Source: Black Tesla/Youtube
Source: Black Tesla/Youtube

Just a few weeks ago Tesla CEO and founder Elon Musk confirmed that version 10 of Autopilot would be out in August, and with it new movie streaming features including Youtube, Netflix as well as more games and infotainment goodies.

On Sunday overnight (Australian time) Musk has updated this timeline for the first rollouts of these upgrades to Early Access Program (EAP) members to “possibly two weeks” from now.

The introduction of these features has generated great interest on various social media platforms, not least of all – Musk’s preferred form of communication, Twitter.

The ability to watch movies in a Tesla (when parked it must be noted because being able to watch while driving will only become a thing once Full Self Driving is approved by regulators) is especially good, “in large part due to the sound system“, says Musk.

Now, it appears that the upgrade to V10 (which happens “over-the-air” thanks to the ability of Tesla vehicles to update software – owners often comment the joy opf waking up to find their vehicle has new features) may also include the ability to view videos recorded by Tesla’s Sentry Mode.

Musk responded to one Tweep who asked if the upgrade would include the ability to watch Sentry videos, saying, “Working on upgrades to Sentry“.

And, it could be out within just a few weeks: in response to a question from another Tweep asking about early access rollout for V10, Musk then responded “possibly two weeks”:

Sentry Mode, if you weren’t already aware, was introduced to Tesla vehicles in February 2019 and basically gives the car its own integrated security video system.

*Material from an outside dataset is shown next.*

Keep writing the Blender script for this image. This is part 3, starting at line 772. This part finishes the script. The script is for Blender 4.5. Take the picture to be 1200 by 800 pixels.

As per official comment from Tesla:

To further enhance the security of our vehicles and give our customers additional peace of mind, we rolled out a new safeguard – Sentry Mode – to protect against break-ins and theft. Sentry Mode continuously monitors the environment around a Tesla vehicle when it’s left unattended by using the car’s external cameras. 

To use it, the owner must insert a USB stick to record the videos, and if a security violation is detected, the video recorded on the USB stick can be used to discover what happened while away from the vehicle.

Recently the US-based Highway Loss Data Institute (HLDI) that aggregates insurance data to inform consumers about “the human and economic losses resulting from the ownership and operation of different types of vehicles” listed the Tesla Model S and Model X as some of the least-stolen vehicles in the US.

According to HLDI, “Their low theft rate may be related to the fact that, as electric vehicles, they are usually parked in garages or close to a house to be near a power supply.”

HLDI does also say that, “In a separate report last year, HLDI showed that electric vehicles from a variety of manufacturers have lower theft claim rates than comparable vehicles.”

But it can’t be ignored that Sentry Mode has become a useful tool for owners wanting to recover their damaged or stolen vehicle, such as these owners whose Tesla Model S was stolen in Los Angeles earlier in August.

In fact, as noted by Cleantechnica, the 112 out of 115 stolen Teslas were returned to their owners from 2011 to May 2018, compared to the overall recovery rate for all vehicles which in 2016 was just 58.4%.

Of course, if the ability to watch Sentry video becomes available in the next version of Autopilot, we don’t suggest using the knowledge gleaned to take matters into your own hand.

Best to leave that to the law enforcement officers – especially when there could be some new easter eggs to enjoy – another of Musk’s tweets overnight included responding to a follower asking very nicely for some easter eggs based on famous comedy troupe, Monty Python.

So many opportunities for laughs we can’t decide – which Monty Python sketch would you hope for in a Tesla easter egg?